I have tested some read write speeds and i'm getting some strange results, testing from a Windows 7 PC over gigabit connection using a OCZ Solid state so no bottleneck there.

1. With the drives just setup standalone no raid I'm getting around 50-60 mb/sec read and write speed with the Bios set to AHCI

2. Same setup but with Bios set to IDE im getting 80-90 mb/sec

3. If I setup a hardware raid using the onboard controller it doesn't seem to even recognise the drives properly, I can set up the array in the boot section fine but then once into windows it shows the drives as one in disk management but with 2 seperate unallocated volumes one of 2TB and one of 1.6TB and they cannot be joined?.

4.If I setup a software raid in windows with stripped 2x 2TB dynamic drives together I get read/write speeds close to 110mb/sec but that again is on IDE mode in the bios, if I change back to AHCI I drop to 50-60 mb/sec

5. I've tried using spanned dynamic disks aswel with 2x 2TB and get reasonable speeds in IDE mode 80-90mb/sec but dropping to 50-60mb/sec in AHCI mode

I've flashed to the latest HP bios which I though was supposed to fix the issues with the SATA ports.

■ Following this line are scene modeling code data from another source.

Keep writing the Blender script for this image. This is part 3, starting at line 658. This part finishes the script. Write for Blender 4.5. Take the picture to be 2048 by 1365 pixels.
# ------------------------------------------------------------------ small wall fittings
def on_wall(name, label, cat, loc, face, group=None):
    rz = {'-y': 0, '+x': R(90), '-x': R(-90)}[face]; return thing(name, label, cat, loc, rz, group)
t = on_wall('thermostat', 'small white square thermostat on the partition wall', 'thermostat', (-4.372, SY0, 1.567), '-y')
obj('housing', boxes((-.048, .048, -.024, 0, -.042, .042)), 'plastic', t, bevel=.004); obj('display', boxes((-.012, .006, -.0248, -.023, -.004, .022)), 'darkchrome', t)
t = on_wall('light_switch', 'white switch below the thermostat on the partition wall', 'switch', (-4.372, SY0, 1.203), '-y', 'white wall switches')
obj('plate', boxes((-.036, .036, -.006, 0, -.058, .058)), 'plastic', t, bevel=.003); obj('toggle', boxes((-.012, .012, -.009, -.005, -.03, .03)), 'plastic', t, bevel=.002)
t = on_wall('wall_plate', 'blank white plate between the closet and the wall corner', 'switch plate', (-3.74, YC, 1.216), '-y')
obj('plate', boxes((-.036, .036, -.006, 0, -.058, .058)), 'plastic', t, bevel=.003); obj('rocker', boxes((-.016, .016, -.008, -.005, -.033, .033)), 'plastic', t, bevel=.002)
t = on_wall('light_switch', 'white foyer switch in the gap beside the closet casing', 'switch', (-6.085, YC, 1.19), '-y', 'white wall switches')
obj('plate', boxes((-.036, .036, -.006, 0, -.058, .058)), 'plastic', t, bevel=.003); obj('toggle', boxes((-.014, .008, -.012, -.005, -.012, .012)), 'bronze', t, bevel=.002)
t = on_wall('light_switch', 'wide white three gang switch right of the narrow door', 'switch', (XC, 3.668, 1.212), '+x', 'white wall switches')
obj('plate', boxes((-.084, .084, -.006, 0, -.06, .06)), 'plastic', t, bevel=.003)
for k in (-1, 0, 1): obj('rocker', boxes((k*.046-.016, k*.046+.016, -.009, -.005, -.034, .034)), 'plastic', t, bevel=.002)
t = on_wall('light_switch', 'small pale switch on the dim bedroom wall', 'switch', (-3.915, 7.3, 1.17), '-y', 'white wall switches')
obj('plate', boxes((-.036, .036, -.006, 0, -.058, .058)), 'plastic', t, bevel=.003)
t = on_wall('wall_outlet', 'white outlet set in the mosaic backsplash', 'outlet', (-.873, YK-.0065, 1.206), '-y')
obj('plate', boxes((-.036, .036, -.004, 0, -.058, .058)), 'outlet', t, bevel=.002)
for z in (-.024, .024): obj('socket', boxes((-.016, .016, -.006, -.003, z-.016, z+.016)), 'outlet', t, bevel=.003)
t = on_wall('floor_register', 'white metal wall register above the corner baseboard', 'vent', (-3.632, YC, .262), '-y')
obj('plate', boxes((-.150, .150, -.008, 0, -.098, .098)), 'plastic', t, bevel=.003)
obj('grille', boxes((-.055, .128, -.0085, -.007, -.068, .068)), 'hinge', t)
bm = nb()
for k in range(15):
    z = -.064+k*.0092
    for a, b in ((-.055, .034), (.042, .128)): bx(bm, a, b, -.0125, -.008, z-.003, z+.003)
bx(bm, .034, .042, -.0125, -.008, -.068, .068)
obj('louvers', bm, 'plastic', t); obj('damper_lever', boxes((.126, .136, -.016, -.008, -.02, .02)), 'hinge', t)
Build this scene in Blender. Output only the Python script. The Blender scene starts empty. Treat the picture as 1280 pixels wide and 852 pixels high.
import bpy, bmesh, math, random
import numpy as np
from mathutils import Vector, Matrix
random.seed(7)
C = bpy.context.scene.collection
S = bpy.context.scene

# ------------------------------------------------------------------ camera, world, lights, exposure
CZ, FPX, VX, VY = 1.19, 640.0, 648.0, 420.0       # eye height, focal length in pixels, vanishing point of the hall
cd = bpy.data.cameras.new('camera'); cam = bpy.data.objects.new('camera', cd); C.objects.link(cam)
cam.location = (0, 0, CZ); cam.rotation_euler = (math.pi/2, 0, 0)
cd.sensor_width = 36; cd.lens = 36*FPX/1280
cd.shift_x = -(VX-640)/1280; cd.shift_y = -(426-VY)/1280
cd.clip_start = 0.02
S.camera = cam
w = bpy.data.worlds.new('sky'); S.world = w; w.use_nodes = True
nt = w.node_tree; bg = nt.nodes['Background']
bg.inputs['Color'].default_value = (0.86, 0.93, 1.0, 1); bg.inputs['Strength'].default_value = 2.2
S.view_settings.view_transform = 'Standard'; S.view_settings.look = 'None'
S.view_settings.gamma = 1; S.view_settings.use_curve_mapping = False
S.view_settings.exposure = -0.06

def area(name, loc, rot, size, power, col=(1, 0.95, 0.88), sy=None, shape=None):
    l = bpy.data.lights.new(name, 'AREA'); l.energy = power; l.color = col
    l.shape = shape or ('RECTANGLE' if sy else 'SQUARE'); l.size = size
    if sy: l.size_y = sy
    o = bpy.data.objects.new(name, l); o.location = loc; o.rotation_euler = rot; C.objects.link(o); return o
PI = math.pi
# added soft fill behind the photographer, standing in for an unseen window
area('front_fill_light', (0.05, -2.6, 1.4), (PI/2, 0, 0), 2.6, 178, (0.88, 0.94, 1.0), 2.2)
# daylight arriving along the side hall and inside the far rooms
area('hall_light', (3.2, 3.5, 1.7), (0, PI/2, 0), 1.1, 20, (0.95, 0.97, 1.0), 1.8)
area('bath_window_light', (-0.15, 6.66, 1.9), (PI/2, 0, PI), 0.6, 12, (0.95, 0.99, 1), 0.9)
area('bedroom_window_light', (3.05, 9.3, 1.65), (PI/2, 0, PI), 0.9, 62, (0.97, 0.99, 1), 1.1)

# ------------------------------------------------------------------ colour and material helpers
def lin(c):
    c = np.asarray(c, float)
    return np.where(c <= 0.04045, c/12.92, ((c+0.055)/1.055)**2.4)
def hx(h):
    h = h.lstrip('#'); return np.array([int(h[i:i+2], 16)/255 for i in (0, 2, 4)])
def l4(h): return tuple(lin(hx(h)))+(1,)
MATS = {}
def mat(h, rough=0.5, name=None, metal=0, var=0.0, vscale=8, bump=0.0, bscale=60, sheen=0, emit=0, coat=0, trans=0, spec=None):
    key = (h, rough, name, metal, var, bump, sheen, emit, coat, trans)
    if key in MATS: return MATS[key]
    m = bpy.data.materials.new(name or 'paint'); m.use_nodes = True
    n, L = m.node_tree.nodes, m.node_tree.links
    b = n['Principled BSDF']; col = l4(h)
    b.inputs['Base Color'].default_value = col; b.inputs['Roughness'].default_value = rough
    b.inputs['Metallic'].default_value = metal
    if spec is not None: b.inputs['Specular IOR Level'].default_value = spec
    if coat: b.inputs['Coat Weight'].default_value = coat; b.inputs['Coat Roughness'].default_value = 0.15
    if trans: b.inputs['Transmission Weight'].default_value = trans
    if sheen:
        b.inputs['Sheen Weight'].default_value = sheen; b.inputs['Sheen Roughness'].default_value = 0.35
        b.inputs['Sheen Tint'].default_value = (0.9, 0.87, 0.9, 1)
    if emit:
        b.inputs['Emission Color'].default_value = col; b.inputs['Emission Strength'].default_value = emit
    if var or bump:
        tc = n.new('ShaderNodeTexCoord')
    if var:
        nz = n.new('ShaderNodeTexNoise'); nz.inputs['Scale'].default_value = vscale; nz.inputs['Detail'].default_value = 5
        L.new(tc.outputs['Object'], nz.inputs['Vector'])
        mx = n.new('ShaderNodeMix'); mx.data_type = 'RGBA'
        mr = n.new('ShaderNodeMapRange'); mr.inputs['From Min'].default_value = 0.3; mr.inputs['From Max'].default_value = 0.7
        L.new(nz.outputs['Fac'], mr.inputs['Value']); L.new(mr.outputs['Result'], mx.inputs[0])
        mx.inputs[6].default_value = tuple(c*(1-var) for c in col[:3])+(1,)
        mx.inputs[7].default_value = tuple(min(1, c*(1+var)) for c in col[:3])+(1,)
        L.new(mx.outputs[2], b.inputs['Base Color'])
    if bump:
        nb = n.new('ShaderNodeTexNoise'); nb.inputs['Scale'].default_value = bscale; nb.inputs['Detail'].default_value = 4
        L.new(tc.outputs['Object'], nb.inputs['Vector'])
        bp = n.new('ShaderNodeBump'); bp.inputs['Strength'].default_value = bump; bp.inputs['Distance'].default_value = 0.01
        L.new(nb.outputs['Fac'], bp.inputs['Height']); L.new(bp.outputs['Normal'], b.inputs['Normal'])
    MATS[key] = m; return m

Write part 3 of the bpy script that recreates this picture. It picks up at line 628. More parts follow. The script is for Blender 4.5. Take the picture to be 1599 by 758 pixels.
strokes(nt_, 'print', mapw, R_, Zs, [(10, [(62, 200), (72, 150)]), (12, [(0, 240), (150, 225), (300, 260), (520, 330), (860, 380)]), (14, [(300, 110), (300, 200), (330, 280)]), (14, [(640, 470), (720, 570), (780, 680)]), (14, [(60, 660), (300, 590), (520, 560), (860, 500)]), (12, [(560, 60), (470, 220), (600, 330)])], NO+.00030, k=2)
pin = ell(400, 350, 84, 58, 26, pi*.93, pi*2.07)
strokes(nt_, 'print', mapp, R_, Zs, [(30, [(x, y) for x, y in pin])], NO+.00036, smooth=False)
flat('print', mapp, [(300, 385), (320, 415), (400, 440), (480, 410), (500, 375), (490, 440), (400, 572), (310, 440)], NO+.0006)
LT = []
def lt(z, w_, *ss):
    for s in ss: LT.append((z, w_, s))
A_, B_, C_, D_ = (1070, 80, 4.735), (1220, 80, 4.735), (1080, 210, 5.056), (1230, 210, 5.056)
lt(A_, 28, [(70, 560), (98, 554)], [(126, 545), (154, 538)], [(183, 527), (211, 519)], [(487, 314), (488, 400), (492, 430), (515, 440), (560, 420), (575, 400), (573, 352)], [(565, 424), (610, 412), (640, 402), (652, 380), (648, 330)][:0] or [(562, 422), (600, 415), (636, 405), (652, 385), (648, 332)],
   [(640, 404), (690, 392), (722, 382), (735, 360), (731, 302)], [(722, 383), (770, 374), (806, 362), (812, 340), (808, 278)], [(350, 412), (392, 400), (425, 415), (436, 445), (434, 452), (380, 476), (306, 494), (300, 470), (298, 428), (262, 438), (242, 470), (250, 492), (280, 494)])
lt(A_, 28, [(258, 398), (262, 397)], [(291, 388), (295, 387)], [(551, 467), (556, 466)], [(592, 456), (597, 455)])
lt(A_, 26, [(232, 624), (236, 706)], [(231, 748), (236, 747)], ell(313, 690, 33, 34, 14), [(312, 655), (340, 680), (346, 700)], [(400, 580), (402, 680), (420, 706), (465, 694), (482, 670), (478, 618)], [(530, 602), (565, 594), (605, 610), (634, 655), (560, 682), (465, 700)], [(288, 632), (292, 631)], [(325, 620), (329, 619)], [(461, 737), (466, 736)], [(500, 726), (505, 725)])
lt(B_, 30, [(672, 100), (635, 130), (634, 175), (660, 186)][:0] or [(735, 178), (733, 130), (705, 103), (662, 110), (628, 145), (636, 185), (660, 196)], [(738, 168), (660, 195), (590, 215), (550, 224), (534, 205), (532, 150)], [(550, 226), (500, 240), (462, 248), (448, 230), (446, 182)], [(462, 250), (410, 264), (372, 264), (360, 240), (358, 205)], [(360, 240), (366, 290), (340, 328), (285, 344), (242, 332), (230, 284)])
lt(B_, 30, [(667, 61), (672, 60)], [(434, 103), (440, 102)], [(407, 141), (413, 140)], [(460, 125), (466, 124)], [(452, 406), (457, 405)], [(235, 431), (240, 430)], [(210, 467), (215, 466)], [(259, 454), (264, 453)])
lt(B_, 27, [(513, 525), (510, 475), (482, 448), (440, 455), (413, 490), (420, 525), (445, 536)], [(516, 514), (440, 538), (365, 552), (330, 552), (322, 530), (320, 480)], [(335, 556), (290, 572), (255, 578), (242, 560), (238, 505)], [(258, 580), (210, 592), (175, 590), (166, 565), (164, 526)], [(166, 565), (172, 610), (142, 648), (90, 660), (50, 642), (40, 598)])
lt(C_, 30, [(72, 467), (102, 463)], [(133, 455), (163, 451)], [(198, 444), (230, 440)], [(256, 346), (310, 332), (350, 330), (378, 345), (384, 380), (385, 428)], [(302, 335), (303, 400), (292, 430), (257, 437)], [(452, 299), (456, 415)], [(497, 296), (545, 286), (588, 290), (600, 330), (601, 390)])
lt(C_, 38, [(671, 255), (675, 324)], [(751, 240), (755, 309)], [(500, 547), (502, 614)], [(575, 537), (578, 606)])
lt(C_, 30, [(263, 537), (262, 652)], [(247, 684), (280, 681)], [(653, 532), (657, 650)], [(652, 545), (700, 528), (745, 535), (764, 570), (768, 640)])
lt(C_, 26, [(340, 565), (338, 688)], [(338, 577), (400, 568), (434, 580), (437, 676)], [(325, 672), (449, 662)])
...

Any idea's on what else I can try?

I'm happing to run in IDE mode if thats the best speeds i'm going to get

there is a option in raid setup "gigabyte" this will match the 2 unequal size drives for the purpose of mirror (raid 1) normally from there on in everything will consider the drives as 1 drive (double check all the options in AMD raid setup)
 
there is a option in raid setup "gigabyte" this will match the 2 unequal size drives for the purpose of mirror (raid 1) normally from there on in everything will consider the drives as 1 drive (double check all the options in AMD raid setup)

The thing is these drives are identical samsung f4 2TB, and I was trying to setup a stripped array raid 0 not a mirror just using 2x2TB drives
 
Why is it that IDE mode often results in better read/write speeds than AHCI, when the hardware is geared towards AHCI usage.
I too and using SSD with ACHI and am getting lower speeds than IDE mode.